Auch ohne Cordoba verfügt Herthas Offensive noch über enorm viel Qualität – vor allem einer sticht heraus: Matheus Cunha. Der 21 Jahre alte Brasilianer hat sich nach seinem Wechsel aus Leipzig im vergangenen Januar in Windeseile zum Fixpunkt des Berliner Angriffsspiels entwickelt. Ob im Sturmzentrum, auf der Zehn oder wie zuletzt auf dem linken Flügel: Cunha überzeugt überall mit seinen Tempodribblings, seinen blitzgescheiten Pässen und seiner brillanten Technik. Und: Er strahlt immer Torgefahr aus. In den letzten drei Bundesligaspielen kommt er auf ganze fünf direkte Torbeteiligungen, immer traf er dabei ins Schwarze. Insgesamt sechs Treffer steuerte der Brasilianer in der laufenden Bundesliga-Saison in acht Spielen schon bei – eine überragende Quote für einen, der in der Regel nicht im Sturmzentrum agiert. In Tempodribbler Dodi Lukebakio und dem spielstarken Mittelstürmer Piatek hat Cunha auch nach dem Ausfall Cordobas noch ausgezeichnete Unterstützung.
Dass ein Team an den ersten acht Spieltagen ganze 15 Tore erzielt und damit nur sieben Punkte gesammelt hat, gab es bislang noch nie in der Bundesliga-Geschichte.
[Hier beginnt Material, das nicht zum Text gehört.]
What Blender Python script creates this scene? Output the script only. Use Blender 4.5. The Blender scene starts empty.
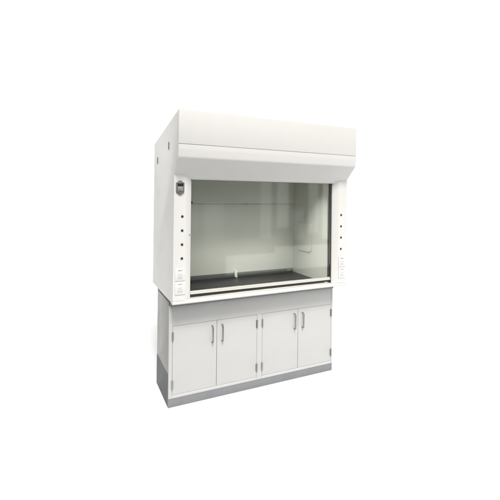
import bpy, bmesh, math, random
from mathutils import Vector, Matrix

random.seed(4)
S = bpy.context.scene
COL = S.collection

# ------------------------------------------------------------------ camera
cam_d = bpy.data.cameras.new("camera")
cam = bpy.data.objects.new("camera", cam_d)
COL.objects.link(cam)
S.camera = cam
YAW, PITCH, ROLL = 0.4356, 0.0038, 0.0108
fwd = Vector((math.sin(YAW) * math.cos(PITCH), math.cos(YAW) * math.cos(PITCH), math.sin(PITCH)))
rt = Vector((math.cos(YAW), -math.sin(YAW), 0))
up = rt.cross(fwd)
rt2 = rt * math.cos(ROLL) + up * math.sin(ROLL)
up2 = -rt * math.sin(ROLL) + up * math.cos(ROLL)
m = Matrix((rt2, up2, -fwd)).transposed().to_4x4()
m.translation = Vector((-0.7295, -2.9493, 1.7838))
cam.matrix_world = m
cam_d.sensor_width = 36
cam_d.sensor_fit = 'HORIZONTAL'
cam_d.lens = 36 * 368.1 / 500
cam_d.shift_x = (250 - 244.77) / 500
cam_d.shift_y = (195.12 - 250) / 500
cam_d.clip_end = 500

# ------------------------------------------------------------------ light
# a white studio: bright white surround behind the hood, ceiling light above,
# a dim room behind and beside the camera
W = bpy.data.worlds.new("World")
S.world = W
W.use_nodes = True
nt = W.node_tree
N, L = nt.nodes, nt.links
bg = N["Background"]
tc = N.new("ShaderNodeTexCoord")
sep = N.new("ShaderNodeSeparateXYZ")
L.new(tc.outputs["Generated"], sep.inputs[0])
dot = N.new("ShaderNodeVectorMath"); dot.operation = 'DOT_PRODUCT'
L.new(tc.outputs["Generated"], dot.inputs[0])
caz = math.radians(25.5)
dot.inputs[1].default_value = (math.sin(caz), math.cos(caz), 0)
def mapr(src, a, b, c, d):
    n = N.new("ShaderNodeMapRange"); n.interpolation_type = 'SMOOTHSTEP'
    L.new(src, n.inputs[0])
    for i, v in enumerate((a, b, c, d)): n.inputs[1 + i].default_value = v
    return n.outputs[0]
def mth(op, a, b):
    n = N.new("ShaderNodeMath"); n.operation = op
    for i, v in enumerate((a, b)):
        if isinstance(v, float): n.inputs[i].default_value = v
        else: L.new(v, n.inputs[i])
    return n.outputs[0]
back = mapr(dot.outputs["Value"], 0.45, 0.66, 0.0, 1.4)
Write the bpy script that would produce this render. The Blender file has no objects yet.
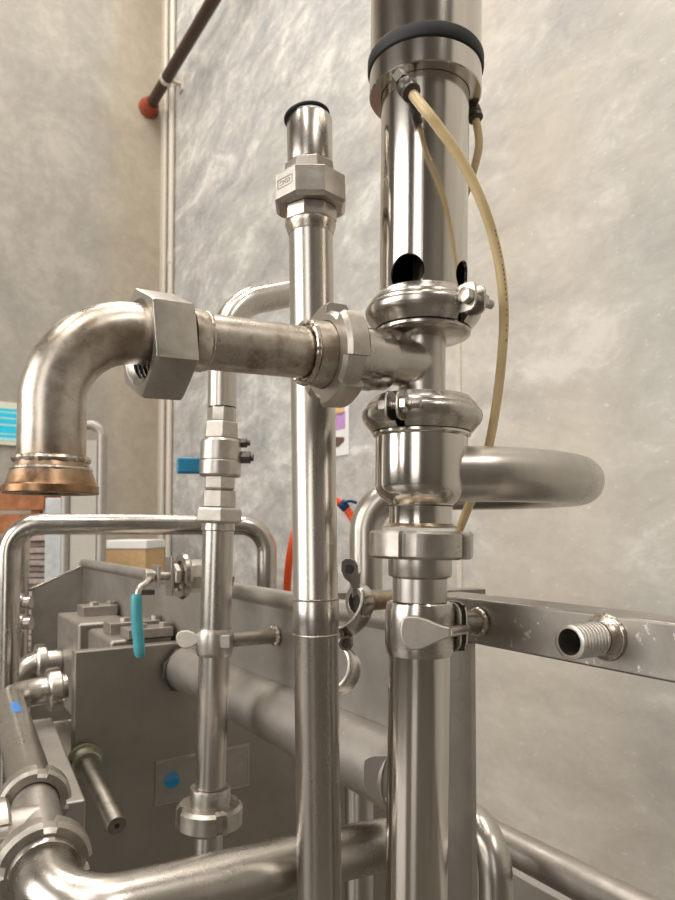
import bpy, bmesh, math, random
from mathutils import Vector, Matrix, noise
PI = math.pi
random.seed(7)
scn = bpy.context.scene
COL = scn.collection
V = Vector
# ------------------------------------------------------------------ camera
FPX, CX, CY, PITCH = 676.0, 337.5, 506.0, math.radians(2.0)
EYE = V((0, 0, 1.45))
FW = V((0, math.cos(PITCH), math.sin(PITCH)))
UPV = V((0, -math.sin(PITCH), math.cos(PITCH)))
RT = V((1, 0, 0))
cam = bpy.data.cameras.new('camera')
cam.sensor_fit = 'VERTICAL'; cam.sensor_height = 36; cam.sensor_width = 27
cam.lens = FPX / 900 * 36
cam.shift_y = (CY - 450) / 900
cam.clip_start = 0.02; cam.clip_end = 100
cam.dof.use_dof = True; cam.dof.focus_distance = 0.53; cam.dof.aperture_fstop = 15.0
cam_o = bpy.data.objects.new('camera', cam); COL.objects.link(cam_o)
cam_o.location = EYE
cam_o.rotation_euler = (PI / 2 + PITCH, 0, 0)
scn.camera = cam_o
# machine axes: DV runs away along the machine, RV across it
AN = math.radians(33)
DV = V((-math.sin(AN), math.cos(AN), 0)); RV = V((math.cos(AN), math.sin(AN), 0)); ZV = V((0, 0, 1))
WALL_R, WALL_D = 2.2, 6.67
def drz(d, r, z): return DV * d + RV * r + ZV * z + V((0, 0, 0))
# ------------------------------------------------------------------ view, world, lights
scn.view_settings.view_transform = 'Standard'
scn.view_settings.look = 'None'
scn.view_settings.gamma = 1
scn.view_settings.use_curve_mapping = False
scn.view_settings.exposure = 0.0
w = bpy.data.worlds.new('world'); scn.world = w; w.use_nodes = True
w.node_tree.nodes['Background'].inputs[0].default_value = (1.0, 0.95, 0.88, 1)
w.node_tree.nodes['Background'].inputs[1].default_value = 0.03
def area(name, loc, aim, sx, sy, power, col):
    l = bpy.data.lights.new(name, 'AREA'); l.shape = 'RECTANGLE'; l.size = sx; l.size_y = sy
    l.energy = power; l.color = col
    o = bpy.data.objects.new(name, l); COL.objects.link(o)
    o.location = loc; o.rotation_euler = (V(aim) - V(loc)).to_track_quat('-Z', 'Y').to_euler()
    return o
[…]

Herthas Probleme liegen also in erster Linie im Spiel gegen den Ball. 18 Gegentore musste Labbadias Team schon hinnehmen, nur Freiburg (19), Mainz (21) und Schalke (24) bislang mehr. Ein Faktor dafür: Hertha gehört nicht gerade zu den zweikampfstarken Teams der Liga. 46 Prozent gewonnene Duelle bedeuten den zweitschlechtesten Wert in der Bundesliga, zudem leisten sich die Berliner die viertmeisten Fouls aller Teams. Die Rückkehr des zweikampfstarken Torunarigha könnte da Abhilfe schaffen.
Die kommenden drei Partien werden für Hertha BSC mit dem Spiel gegen die Werkself, dem Stadtduell gegen Überraschungsmannschaft Union und dem Auswärtsauftritt in Mönchengladbach noch hart. Dann aber entspannt sich das Programm für die Berliner deutlich und es warten in der Hinrunde ausschließlich Teams, die derzeit in den unteren Tabellenregionen stehen. Dann könnte Hertha das Feld durchaus von hinten aufrollen. Die Qualität des Teams ist in jedem Fall gut genug, um ein gewichtiges Wort um die Vergabe der internationalen Startplätze mitzureden.